Because people are important. I’ve always said that content is easy – people are the messy part.

Why? Well, content is a deeply personal affair. Even when you have been part of a project that has come in and helped clean up something really messy, you have to realise that at some point in time, someone took the time to create it. And very few people deliberately turn up to work to do a bad job.

We have to ensure that the shiny new digital experience doesn’t biodegrade as soon as the project team moves on. We need to equip teams to make smart content decisions in the long term – because big digital projects often result in new roles and responsibilities, a demand for new skills and a change in business processes.

There are a few things to look at to build better teams.

Roles and responsibilities

  • Sounds pretty obvious, but you need to look at who does what when it comes to content.
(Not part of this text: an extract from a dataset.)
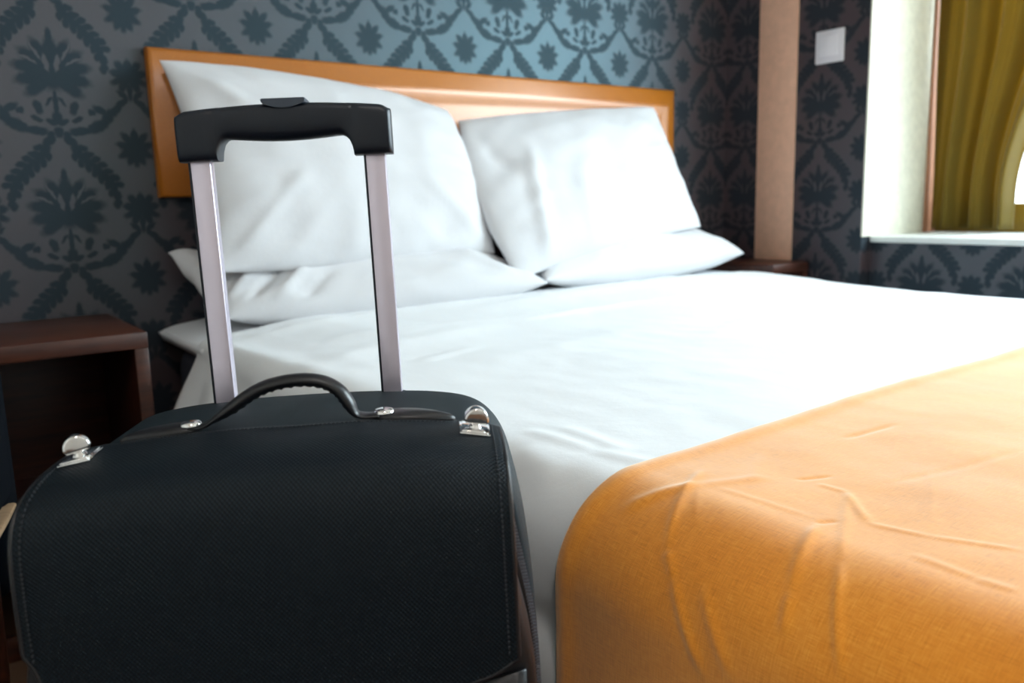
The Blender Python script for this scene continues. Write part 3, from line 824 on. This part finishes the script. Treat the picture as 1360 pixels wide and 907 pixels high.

This includes the strategic decision making around content and the day to day content creation.
  • Who is the custodian for navigation, meta data and the content model?
  • Who can publish content on the home page?
  • Who ensures that content is tested with users?

Approvals and workflows

  • Is there the opportunity to embed content people in cross functional teams?

Training and skills development

  • With the rise of AI, chat bots, omni channel content – how do we ensure our content teams have the skills required?
  • How do we keep them excited about the role that content plays in the user experience?

Recruitment and team structure

  • Does the transition to business as usual have implications for the team?
  • Can we support some of the new roles emerging? The UX writer? The UX content strategist? The content designer?

Finally

So the next time you hear the word content, I don’t want you to just think about editorial.

I want you to think about how you are going to make your content more empathetic, what content systems you need to enable people to use your content the way they want, and how are you going to support your teams? This will help you create a better user experience.